1. A table-based compression algorithm
For this assignment, you are to implement a data compressor and decompressor designed for files containing many duplicate lines.
The input to your compressor is a sequence of lines of text on stdin, each terminated by a newline. The state of the compressor is a table of all distinct lines that have previously been read. When a line is read, the compressor first checks to see if it is in the table.
If the line is already in the table, the compressor outputs to stdout the rank of the line, defined as the number of lines strictly less than it in the table (in strcmp order). For example, if the table contains a, aa, b, and c, then a has rank 0, aa rank 1, b rank 2, etc. This rank is formatted as follows:
If the maximum rank of any string in the table is less than 0xff, the rank is output as a single byte (e.g., using putchar).
If the maximum rank of any string in the table is less than 0xff00, the rank is output as two bytes, most significant byte first.
If the maximum rank of any string in the table is less than 0xff0000, the rank is output as three bytes, again with the most significant byte first.
Otherwise, the rank is output as four bytes, with the MSB first.

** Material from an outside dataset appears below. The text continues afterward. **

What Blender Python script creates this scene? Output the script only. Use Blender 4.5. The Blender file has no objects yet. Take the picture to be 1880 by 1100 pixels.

In the unlikely event that the table comes to contain more than 0xff000000 entries, your program may do whatever it likes.
If the line is not in the table, the compressor adds it to the table, and outputs the character 0xff, followed by the line (not including the terminating newline), followed by the character 0x00 (i.e. '\0').
For example, on input
abc abc def def abc aaa abc
the output would be (in hexadecimal) ff 61 62 63 00 00 ff 64 65 66 00 01 00 ff 61 61 61 00 01. The actual output would be an unprintable 18-byte string.
2. Your task
Your task is to write both a compressor and a decompressor for this format. Your submission should consist of whatever source files you need together with a Makefile that creates two programs compress and decompress when run with make with no arguments. The compress program should implement the above algorithm. The decompress should take the output of compress and reconstruct the original input: it should be the case that the output of ./compress | ./decompress is equal to its input for any file in which all lines end with a newline. In the case that the last line ends with EOF, your compress program should process it as if it contained a final terminating newline.
3. Hints
- It is probably best to build and thoroughly debug the table as a separate module before attempting to use it inside your compressor or decompressor. You may wish to write a test program just for the table.
To read the output of your compressor as hexadecimal bytes, feed it to od -t x1, as in echo foo | ./compress | od -t x1. You can do od -c if you want characters (with escape sequences for the non-printing characters) instead. You can even use both options (od -t x1 -c) and get both output formats, but they won't line up exactly right. If your compressor is working right, looking at the raw output will generally not work well.